A trip to New York’s Storm King Art Center this autumn will include an installation quite unlike the monumental sculptures and sweeping land art that is most closely associated with the venue. American artist Taryn Simon has created a machine, Kleroterion (2024), now situated a short walk down a path from the central museum building.
The outer shell of the work is made of cast resin, as are the variously colored rectangular tiles, or “chips,” that protrude from its front—five stacked vertically and five horizontally just beneath. Upon closer inspection, a small window at the top of the square monolith reveals a row of four small balls.
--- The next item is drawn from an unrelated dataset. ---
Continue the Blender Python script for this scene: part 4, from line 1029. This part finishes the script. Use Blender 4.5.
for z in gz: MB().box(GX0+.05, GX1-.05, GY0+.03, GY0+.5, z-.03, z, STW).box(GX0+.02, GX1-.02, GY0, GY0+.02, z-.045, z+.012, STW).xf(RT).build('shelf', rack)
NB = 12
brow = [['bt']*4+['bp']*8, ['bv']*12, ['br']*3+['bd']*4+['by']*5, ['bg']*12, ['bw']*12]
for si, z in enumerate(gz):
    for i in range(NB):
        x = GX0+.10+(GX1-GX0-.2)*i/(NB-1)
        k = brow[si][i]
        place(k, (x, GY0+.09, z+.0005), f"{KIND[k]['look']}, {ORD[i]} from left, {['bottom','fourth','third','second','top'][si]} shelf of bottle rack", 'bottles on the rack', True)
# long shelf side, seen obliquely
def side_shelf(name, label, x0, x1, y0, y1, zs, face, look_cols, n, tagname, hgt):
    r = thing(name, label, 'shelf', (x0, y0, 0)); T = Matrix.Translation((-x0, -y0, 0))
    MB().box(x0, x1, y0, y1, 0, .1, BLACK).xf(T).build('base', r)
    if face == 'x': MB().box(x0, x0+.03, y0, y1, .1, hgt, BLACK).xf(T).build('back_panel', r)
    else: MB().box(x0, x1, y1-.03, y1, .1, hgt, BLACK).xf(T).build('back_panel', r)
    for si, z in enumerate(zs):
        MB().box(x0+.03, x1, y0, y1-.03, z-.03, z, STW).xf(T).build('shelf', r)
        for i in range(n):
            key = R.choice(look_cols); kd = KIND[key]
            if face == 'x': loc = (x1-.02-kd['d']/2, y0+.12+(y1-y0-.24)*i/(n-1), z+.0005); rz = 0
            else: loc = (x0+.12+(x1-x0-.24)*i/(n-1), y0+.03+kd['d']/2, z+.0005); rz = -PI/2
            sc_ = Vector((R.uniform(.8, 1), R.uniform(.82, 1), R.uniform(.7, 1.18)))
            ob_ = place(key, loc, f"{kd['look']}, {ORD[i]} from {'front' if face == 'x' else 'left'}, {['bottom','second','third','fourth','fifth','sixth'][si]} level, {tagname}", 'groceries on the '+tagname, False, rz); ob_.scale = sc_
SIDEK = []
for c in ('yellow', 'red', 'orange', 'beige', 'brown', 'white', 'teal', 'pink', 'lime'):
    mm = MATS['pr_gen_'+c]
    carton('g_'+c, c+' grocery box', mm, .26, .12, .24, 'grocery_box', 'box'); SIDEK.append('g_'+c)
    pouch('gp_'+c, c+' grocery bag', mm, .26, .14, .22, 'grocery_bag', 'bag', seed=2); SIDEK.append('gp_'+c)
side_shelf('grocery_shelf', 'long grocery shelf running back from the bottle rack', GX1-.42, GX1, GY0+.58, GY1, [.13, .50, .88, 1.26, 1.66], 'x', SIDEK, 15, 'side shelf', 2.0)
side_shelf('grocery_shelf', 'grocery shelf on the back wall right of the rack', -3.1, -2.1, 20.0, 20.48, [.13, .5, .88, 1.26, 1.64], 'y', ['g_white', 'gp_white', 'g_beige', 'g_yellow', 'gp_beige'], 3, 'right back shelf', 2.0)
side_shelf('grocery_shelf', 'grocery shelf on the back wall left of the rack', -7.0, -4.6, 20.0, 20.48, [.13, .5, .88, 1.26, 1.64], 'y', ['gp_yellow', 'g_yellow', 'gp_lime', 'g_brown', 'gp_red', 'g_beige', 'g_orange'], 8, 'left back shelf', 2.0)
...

And if the quality of the machine’s finish and colors seem familiar, it’s because they likely are. The colors of the slotted chips are based on those of billiard balls used in a game of pool, matched exactly, with the main body of the Kleroterion drawn from the cue ball. A short, polished pathway leading to the piece is black, like the eight-ball. With all of these elements taken together, and standing against the natural landscape of Storm King, the Kleroterion manages to appear both retro and futuristic at the same time.
One of the inspirational starting points for the piece was seen by Simon on a trip to Greece, where artifacts of Ancient Athenian kleroterion were on exhibit. These devices were randomizers, employed to select citizens to local or state councils, offices, or other public positions equitably by chance. No complete kleroterion is currently known, though there are advanced theories on how it might have worked from an operative standpoint. Studying fragments of the ancient tool as well as written accounts, Taryn created a version fit for the 21st century.
Despite the slick visual aesthetics of the work, at its heart, Kleroterion is participatory, a work meant to be played like a game. Similarly to its Ancient antecedent, visitors in groups of five each select one of the colored chips from the lower line and insert it into any open slot along the upper vertical line. At this point, it is up to the group to decide what to vote on: who is on the hook for doing the driving back down to the city? Where should we go to lunch? How much time should we spend here? Once decided, a hand crank on the side is turned, releasing the four small balls that trail down the machine’s interior and randomly knock out four of the five chips, with the remaining chip indicating the winner.
Speaking of the execution of the project and its reception, Storm King Art Center Artistic Director and Chief Curator Nora Lawrence said, “I have long admired Taryn’s practice and am thrilled to collaborate with her to realize Kleroterion at Storm King. The work is poignant and playful, a reflection on the role of transparency in democracy and the value of open space. It’s been exciting to see visitors come together to use the machine’s game-like elements, to shape the outcome through their own unique questions, and to experience its power-granting abilities.”
While its inspiration by an Athenian democratic tool invites broader considerations around voting, elections, and contemporary democratic processes, as Lawrence notes Kleroterion simultaneously doesn’t resist but rather embraces its associations with games, and more specifically games of chance—a stark and poignant juxtaposition. The chips, here literally, fall where they may, bringing questions around the allocation of power and the extent of power to the fore.
Though not visible, further evoking the effect of a classic coin-op game is what’s just beneath the surface. Inside the Kleroterion, there are no circuit boards or digital anything. Instead, there is an intricate core of machinery, entirely designed by Simon herself. Full of gears, levers, and an Archimedean screw (a helicoid that transports the four balls within).
“I’ve wanted to make a game for a long time,” said Simon via email. “And there’s no bigger game than politics. I grew up in my grandfather’s and father’s arcades. They both invented, manufactured, and distributed air hockey, pool tables, old school arcade games. Games were like oxygen—always there.”
With its artificial colorway and polished finish against views of Storm King’s South Fields and now-changing fall foliage, the kleroterion conveys a certain degree of uncanniness, one that tempts and repels at once. An apt physical metaphor for the allures and uncertainties of power, both micro and macro.